The Finnish Museum of Photography and the Contemporary Photographic Art
The mission of the Finnish Museum of Photography is “to promote and foster Finnish photographic art and photographic culture.” The museum has a challenging double task, as it works both in the field of photographic art and in the field of cultural historical photography. In terms of exhibition and acquisition policies, a museum with such a wide range of activities offers a rich context for contemporary photographic art. Both in exhibition programmes and in acquisitions all decisions strive for a rich understanding of the photographic culture in its widest sense.
The museum is maintained by the Foundation for the Finnish Museum of Photography and its main supporters are the Finnish Ministry of Education and the City of Helsinki.
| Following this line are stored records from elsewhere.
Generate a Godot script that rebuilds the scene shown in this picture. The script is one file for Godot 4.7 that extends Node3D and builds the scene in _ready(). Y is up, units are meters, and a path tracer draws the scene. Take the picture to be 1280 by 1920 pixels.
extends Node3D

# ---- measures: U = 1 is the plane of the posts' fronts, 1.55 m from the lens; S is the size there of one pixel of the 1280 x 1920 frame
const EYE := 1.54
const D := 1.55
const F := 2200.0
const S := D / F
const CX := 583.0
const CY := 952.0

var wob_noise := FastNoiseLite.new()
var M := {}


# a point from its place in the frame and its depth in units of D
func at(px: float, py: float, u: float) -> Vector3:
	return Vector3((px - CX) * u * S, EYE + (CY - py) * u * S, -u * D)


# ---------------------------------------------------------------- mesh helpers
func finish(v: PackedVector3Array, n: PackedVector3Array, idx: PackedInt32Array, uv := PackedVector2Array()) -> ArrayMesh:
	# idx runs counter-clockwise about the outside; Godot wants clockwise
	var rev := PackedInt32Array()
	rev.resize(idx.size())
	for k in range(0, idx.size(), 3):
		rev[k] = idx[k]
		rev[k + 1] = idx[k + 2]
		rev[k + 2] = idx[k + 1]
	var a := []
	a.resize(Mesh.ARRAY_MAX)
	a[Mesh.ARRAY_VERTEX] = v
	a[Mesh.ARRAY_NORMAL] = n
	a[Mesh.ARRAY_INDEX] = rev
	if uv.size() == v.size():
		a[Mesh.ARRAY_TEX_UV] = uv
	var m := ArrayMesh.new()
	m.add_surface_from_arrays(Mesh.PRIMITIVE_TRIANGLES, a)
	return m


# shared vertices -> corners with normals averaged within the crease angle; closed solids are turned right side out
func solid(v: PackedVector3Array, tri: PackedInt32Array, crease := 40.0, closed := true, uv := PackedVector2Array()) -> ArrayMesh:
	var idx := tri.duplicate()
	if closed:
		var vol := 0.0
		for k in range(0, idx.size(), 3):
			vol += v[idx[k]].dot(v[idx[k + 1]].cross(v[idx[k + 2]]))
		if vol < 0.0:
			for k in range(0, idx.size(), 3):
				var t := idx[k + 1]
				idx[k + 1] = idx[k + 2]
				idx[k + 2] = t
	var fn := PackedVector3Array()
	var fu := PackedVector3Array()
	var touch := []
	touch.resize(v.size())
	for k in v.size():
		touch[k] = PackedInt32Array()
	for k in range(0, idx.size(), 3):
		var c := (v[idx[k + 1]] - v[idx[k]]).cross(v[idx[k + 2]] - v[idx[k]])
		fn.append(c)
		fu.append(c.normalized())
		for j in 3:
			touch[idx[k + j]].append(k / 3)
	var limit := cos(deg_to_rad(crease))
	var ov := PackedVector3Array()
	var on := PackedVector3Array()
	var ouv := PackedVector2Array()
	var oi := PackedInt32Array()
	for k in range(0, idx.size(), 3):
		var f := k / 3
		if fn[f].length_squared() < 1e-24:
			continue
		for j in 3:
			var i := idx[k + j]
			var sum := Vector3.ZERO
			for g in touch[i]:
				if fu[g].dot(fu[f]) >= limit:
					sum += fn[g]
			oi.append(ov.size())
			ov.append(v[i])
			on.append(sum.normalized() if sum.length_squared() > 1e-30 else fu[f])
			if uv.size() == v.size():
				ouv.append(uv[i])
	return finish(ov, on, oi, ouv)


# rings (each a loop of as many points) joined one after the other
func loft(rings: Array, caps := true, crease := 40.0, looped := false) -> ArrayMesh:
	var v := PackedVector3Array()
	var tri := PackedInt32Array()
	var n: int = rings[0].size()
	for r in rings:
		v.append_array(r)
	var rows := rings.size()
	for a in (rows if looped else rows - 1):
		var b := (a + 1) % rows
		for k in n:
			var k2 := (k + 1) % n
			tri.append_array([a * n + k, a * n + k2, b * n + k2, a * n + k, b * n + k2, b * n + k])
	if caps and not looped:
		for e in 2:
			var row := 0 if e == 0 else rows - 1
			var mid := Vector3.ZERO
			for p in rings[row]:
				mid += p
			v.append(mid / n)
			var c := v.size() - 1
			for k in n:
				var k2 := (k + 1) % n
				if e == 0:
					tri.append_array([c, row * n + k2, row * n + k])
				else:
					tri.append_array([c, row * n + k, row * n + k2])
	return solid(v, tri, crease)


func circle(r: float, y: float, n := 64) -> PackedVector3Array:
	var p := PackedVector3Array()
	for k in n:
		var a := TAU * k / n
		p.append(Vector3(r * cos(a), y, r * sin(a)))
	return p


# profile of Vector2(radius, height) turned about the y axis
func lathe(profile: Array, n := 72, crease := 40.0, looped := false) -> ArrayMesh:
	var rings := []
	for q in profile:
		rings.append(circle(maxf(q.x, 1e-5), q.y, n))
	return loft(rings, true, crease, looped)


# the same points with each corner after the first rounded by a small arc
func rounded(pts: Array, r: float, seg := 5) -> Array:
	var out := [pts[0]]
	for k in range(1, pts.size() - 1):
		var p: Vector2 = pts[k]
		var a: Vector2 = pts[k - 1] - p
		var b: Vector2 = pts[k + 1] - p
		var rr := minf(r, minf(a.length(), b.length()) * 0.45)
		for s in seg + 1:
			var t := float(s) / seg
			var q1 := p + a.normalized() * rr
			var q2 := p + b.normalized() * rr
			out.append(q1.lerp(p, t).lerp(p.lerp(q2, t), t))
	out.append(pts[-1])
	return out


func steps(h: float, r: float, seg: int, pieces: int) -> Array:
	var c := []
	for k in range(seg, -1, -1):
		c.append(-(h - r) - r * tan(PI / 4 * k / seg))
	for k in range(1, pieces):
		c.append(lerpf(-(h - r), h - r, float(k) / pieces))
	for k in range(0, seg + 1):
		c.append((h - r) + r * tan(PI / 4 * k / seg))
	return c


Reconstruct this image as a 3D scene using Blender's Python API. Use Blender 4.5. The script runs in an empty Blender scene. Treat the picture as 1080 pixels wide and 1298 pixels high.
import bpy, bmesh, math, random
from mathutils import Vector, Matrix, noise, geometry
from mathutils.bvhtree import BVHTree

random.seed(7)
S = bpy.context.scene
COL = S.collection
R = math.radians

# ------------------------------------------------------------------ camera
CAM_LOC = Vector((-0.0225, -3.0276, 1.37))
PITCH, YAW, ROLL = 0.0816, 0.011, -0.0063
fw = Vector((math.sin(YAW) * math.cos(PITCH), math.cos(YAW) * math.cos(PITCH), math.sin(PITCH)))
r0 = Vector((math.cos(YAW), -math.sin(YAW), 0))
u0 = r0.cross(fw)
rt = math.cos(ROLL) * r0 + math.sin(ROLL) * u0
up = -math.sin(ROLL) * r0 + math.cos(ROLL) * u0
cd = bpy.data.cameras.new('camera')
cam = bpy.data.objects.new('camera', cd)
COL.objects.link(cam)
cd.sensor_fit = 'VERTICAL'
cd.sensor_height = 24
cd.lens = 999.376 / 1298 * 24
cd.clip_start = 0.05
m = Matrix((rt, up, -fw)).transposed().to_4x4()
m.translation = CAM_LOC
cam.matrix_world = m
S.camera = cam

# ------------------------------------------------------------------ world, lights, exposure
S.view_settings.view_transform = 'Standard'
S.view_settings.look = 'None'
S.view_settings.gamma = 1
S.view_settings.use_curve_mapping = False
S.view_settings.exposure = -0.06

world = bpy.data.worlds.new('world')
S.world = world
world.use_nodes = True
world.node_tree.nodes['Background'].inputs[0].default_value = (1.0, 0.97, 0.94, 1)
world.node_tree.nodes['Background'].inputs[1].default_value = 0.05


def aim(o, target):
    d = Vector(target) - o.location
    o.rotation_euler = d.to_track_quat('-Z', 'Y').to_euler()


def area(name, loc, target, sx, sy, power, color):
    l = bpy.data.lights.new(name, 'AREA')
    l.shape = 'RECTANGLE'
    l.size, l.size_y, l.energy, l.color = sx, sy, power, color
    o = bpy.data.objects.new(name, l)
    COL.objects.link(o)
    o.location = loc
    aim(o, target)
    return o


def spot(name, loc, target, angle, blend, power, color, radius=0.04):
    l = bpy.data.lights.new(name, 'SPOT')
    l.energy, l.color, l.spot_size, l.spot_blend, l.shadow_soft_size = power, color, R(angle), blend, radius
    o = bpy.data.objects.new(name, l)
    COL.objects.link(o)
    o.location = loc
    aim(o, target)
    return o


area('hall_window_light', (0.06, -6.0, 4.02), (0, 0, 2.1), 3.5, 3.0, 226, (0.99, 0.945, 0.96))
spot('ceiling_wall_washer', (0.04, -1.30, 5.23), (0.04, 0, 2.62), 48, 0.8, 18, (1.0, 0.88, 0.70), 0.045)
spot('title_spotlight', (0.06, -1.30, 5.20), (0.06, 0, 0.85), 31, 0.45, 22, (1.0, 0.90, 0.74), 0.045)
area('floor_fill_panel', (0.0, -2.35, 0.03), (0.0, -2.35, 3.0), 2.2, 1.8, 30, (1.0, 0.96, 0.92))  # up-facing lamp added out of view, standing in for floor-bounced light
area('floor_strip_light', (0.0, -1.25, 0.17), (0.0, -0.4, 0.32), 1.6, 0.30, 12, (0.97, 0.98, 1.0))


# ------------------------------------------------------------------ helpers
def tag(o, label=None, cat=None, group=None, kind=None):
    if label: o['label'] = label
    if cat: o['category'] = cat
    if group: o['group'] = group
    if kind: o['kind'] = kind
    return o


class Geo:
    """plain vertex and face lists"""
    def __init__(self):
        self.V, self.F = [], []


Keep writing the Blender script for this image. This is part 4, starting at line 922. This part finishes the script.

The museum, founded on the initiative of a number of photographic organizations, celebrated its fortieth-anniversary last year, which means that even by international standards Finland was quite quick off the mark in setting up a museum for photography. The photographic exhibitions at New York’s MoMA started in the1930s but most of the European photography museums began much later, in the 1970s and the 1980s.
A lot has changed in forty years, both in the surrounding society and at the Museum of Photography, which today has a permanent staff of fourteen and a huge collection of 3.7 million photographs, including, for example, large press and portrait negative archives. Since the early 1990s it has been located in the Cable Factory, a former industrial building constructed by Nokia, today an impressive cultural centre owned by the City of Helsinki.
In the museum’s exhibition policy contemporary photographic art is in a leading role. Exhibitions are largely based on Finnish photography due to the museum’s role as the national specialist museum, but also because of the unparalleled upswing in contemporary Finnish photography. Never before has there been so much activity and never before have there been so many qualified professional photographic artists with whom the museum would like to collaborate in exhibition projects.
Sometimes the museum has been accused of being too narrow in its exhibition programme and of showing too little international photography. Looking at the museum’s exhibition programme it is apparent that in our contemporary globalized culture it would be natural to increase the number of international exhibitions. Until now the limited resources together with a rich national activity have influenced the exhibition policy, but in the near future, some new measures will be taken to increase the number of shows of foreign photographers.
Working with both emerging and established artists is for us an important guideline in our exhibition policy. In the coming years we are going to have several mid-career shows of the first generation of university-trained photographers but without forgetting the younger generations. The museum considers it essential to support younger photographers by giving them the chance to develop as artists.
Almost all the art museums in Finland became interested in photography in the early 1990s and since then photography shows have been seen all over the country. Many art museums have also started to acquire photographic art. From the point of view of the Finnish Museum of Photography, these ongoing developments have resulted in happily shared responsibilities: more chances for the artists to show their work as well as more purchases for the collections.
Still, in spite of the wide general interest, as a specialist museum with a wide knowledge of many aspects of photography, we believe in giving some extra value to the contemporary photographic scene. We are happy to give space to retrospectives of photographers who started their careers long before the latest boom in photography, and who are still working with traditional black-and-white photography. We are also the only museum in the country having the courage to stage thematic exhibitions in which photographic art is combined with other uses of photography. And in general, as we see it, many photographers enjoy the response of a specialist museum of this kind can give them in their development as artists. We are aspiring to speak the same languages as our contemporary photographic artists.